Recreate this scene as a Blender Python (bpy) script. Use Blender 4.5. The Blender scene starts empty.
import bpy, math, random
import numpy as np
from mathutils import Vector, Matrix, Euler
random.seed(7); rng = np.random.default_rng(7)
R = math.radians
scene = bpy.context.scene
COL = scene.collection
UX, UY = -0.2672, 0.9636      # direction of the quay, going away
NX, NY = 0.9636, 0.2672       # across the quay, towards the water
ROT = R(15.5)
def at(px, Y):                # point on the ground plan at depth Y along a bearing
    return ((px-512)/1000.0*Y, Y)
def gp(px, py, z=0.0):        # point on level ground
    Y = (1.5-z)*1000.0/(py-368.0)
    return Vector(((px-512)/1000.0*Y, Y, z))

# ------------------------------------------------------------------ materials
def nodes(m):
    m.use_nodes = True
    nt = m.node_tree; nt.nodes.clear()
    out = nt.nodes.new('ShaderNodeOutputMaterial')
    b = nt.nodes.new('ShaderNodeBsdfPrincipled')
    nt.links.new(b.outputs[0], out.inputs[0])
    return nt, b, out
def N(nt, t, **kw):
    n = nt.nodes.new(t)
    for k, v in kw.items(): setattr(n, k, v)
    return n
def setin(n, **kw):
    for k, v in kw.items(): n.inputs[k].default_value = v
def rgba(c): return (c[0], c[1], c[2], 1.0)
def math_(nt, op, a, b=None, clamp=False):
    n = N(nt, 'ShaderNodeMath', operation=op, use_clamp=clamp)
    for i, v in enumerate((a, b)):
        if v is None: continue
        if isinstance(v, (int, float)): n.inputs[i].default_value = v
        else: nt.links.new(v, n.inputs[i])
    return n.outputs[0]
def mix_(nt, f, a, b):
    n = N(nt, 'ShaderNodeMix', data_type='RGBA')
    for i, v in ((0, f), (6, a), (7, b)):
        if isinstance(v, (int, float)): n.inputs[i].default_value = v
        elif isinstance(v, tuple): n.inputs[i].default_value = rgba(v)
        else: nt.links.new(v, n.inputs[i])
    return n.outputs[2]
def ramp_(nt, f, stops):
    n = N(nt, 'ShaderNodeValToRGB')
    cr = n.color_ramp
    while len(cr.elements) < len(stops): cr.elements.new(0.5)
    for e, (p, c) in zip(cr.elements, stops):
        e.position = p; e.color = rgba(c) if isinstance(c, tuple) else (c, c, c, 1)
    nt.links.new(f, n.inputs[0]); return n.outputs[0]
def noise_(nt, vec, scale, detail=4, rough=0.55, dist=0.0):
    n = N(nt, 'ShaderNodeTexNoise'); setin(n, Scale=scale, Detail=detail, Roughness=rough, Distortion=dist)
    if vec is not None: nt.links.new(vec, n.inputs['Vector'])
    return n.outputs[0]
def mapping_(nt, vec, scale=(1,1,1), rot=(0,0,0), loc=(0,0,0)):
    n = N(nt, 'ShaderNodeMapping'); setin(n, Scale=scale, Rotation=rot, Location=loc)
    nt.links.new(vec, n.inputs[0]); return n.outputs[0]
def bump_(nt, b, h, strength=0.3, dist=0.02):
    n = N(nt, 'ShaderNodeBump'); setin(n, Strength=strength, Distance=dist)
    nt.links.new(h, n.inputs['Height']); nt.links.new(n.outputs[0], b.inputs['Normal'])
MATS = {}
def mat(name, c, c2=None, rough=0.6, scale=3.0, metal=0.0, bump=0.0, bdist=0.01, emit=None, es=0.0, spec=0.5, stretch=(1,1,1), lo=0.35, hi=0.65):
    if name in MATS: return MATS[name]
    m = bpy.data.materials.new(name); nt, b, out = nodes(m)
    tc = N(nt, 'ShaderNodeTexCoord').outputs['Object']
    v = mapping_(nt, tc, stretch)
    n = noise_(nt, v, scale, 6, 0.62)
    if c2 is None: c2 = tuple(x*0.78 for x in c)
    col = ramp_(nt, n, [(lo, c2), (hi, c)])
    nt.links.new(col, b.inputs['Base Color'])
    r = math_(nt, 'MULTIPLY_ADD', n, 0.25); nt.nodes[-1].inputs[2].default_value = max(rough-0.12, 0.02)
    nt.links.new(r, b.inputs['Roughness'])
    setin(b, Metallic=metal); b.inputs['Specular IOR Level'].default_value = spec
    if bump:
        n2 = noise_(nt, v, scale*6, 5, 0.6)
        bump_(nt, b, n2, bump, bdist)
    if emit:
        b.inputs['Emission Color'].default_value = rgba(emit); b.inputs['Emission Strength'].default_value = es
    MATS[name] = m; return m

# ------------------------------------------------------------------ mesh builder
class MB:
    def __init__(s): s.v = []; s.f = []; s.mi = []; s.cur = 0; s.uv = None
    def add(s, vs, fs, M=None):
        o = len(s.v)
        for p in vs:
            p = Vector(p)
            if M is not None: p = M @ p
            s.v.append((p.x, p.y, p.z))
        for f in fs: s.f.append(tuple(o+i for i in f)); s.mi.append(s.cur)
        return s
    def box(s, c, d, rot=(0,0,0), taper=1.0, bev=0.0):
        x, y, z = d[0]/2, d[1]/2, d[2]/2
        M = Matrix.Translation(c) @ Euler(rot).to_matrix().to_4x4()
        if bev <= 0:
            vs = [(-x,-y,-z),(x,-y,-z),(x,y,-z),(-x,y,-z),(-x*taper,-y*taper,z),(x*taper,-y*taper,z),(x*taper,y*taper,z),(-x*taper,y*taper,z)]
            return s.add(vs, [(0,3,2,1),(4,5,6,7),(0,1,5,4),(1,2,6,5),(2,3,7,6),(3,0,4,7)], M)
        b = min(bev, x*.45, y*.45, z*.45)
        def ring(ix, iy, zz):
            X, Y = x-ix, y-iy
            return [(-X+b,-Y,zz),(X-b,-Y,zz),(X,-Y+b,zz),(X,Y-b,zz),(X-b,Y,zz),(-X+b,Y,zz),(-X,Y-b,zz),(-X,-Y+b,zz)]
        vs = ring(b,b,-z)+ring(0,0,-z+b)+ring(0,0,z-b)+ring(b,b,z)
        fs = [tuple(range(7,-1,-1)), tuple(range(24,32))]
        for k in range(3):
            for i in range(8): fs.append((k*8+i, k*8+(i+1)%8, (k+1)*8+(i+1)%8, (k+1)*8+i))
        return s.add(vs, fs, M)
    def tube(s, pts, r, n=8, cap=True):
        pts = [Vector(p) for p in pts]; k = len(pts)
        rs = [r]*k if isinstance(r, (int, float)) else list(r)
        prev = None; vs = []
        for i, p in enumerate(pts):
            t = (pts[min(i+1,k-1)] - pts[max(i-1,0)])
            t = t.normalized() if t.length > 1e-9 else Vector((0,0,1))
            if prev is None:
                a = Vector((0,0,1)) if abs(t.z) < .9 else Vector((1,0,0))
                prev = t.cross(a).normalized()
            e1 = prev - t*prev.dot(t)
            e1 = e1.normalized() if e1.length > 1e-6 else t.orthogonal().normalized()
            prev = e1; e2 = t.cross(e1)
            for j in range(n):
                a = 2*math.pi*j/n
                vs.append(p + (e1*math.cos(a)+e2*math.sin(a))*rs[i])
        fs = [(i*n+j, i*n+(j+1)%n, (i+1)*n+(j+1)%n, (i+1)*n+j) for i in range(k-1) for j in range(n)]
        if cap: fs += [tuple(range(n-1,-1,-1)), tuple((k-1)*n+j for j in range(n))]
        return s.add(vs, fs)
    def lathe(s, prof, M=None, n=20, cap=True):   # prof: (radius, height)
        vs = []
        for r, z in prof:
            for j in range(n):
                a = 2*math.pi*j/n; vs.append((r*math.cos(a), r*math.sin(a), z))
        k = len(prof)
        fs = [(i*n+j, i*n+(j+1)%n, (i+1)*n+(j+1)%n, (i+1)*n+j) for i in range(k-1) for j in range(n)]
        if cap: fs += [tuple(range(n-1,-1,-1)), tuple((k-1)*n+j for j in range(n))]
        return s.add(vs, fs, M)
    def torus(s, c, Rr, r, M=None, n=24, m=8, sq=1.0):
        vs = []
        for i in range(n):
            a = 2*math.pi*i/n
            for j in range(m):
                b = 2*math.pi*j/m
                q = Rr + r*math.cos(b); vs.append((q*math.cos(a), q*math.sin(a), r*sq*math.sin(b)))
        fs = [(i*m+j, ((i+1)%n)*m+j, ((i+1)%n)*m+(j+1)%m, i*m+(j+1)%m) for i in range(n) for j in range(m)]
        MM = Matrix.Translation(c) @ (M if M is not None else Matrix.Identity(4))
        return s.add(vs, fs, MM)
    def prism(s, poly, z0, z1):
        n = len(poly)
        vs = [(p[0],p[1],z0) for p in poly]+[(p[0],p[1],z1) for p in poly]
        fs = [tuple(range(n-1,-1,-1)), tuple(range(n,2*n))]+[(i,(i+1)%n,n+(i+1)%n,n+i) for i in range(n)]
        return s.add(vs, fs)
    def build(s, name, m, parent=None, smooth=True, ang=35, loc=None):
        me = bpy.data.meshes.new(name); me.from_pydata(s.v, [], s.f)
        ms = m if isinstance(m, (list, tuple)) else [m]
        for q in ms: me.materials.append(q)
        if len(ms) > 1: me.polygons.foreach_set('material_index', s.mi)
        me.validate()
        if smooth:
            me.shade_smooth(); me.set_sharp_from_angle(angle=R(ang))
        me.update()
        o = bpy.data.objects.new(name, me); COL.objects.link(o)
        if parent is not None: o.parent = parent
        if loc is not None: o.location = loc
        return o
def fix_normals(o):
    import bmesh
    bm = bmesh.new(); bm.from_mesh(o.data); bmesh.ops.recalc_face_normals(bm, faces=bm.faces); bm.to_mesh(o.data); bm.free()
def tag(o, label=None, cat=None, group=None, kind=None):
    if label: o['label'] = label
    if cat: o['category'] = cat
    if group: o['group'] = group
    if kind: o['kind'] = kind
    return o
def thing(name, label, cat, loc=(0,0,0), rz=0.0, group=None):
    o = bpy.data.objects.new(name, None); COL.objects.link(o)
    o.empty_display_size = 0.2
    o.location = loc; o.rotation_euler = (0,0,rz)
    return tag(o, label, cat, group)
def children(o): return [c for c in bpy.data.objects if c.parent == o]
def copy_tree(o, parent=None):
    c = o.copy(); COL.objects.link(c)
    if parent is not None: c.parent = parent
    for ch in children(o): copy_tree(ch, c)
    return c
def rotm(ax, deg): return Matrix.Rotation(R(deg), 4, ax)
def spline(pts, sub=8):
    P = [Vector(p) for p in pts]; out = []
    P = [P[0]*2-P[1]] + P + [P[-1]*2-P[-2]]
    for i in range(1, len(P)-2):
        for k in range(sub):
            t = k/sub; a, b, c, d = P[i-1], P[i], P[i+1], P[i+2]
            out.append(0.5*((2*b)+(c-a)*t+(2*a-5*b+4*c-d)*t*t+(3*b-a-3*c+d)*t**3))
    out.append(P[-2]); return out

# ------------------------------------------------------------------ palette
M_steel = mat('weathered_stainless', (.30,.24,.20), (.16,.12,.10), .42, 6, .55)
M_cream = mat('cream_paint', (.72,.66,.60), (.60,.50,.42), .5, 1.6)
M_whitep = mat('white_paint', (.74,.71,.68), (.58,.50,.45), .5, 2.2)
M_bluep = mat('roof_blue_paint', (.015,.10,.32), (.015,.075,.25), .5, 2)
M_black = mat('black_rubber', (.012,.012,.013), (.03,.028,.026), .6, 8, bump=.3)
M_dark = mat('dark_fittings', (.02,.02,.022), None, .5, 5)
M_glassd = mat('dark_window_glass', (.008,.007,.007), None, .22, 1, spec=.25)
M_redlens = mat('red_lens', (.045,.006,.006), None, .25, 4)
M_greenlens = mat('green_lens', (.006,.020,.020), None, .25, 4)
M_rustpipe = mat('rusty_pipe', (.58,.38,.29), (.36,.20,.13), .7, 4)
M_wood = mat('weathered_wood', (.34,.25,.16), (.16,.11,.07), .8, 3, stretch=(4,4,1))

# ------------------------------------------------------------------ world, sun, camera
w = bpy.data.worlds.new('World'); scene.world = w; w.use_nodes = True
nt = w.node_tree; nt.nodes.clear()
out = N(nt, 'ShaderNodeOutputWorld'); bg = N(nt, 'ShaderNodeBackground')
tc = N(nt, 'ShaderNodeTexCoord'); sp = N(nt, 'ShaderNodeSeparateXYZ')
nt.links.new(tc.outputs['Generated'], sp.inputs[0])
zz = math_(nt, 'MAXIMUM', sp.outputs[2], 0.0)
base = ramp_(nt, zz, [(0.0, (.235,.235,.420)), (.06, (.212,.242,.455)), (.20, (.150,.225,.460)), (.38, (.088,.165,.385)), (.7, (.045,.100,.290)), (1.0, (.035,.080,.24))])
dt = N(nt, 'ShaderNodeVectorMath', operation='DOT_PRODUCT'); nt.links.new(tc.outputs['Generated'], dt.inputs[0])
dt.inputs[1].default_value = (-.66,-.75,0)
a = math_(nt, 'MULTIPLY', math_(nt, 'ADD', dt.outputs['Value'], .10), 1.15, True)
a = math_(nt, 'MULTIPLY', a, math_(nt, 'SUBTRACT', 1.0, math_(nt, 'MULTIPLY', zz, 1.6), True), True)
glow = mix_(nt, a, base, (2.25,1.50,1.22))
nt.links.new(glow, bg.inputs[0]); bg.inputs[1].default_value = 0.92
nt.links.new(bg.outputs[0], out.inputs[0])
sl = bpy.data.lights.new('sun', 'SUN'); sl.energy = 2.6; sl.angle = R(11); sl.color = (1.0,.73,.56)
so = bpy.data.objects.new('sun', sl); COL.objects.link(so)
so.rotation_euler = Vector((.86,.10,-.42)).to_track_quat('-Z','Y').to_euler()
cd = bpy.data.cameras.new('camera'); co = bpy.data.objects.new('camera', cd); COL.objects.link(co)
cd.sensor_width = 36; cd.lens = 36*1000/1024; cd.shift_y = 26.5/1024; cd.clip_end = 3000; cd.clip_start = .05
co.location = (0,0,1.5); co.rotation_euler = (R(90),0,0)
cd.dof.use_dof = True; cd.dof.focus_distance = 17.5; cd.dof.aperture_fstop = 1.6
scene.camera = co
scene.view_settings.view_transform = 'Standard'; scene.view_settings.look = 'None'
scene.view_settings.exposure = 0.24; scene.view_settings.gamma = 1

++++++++

- Given task
Begin with the first line of the listing and copy exactly through the line that contains "return Vector(((px-512)/1000.0*Y, Y, z))", please, keeping both ends and leaving out everything after.

- Worked answer
Recreate this scene as a Blender Python (bpy) script. Use Blender 4.5. The Blender scene starts empty.
import bpy, math, random
import numpy as np
from mathutils import Vector, Matrix, Euler
random.seed(7); rng = np.random.default_rng(7)
R = math.radians
scene = bpy.context.scene
COL = scene.collection
UX, UY = -0.2672, 0.9636      # direction of the quay, going away
NX, NY = 0.9636, 0.2672       # across the quay, towards the water
ROT = R(15.5)
def at(px, Y):                # point on the ground plan at depth Y along a bearing
    return ((px-512)/1000.0*Y, Y)
def gp(px, py, z=0.0):        # point on level ground
    Y = (1.5-z)*1000.0/(py-368.0)
    return Vector(((px-512)/1000.0*Y, Y, z))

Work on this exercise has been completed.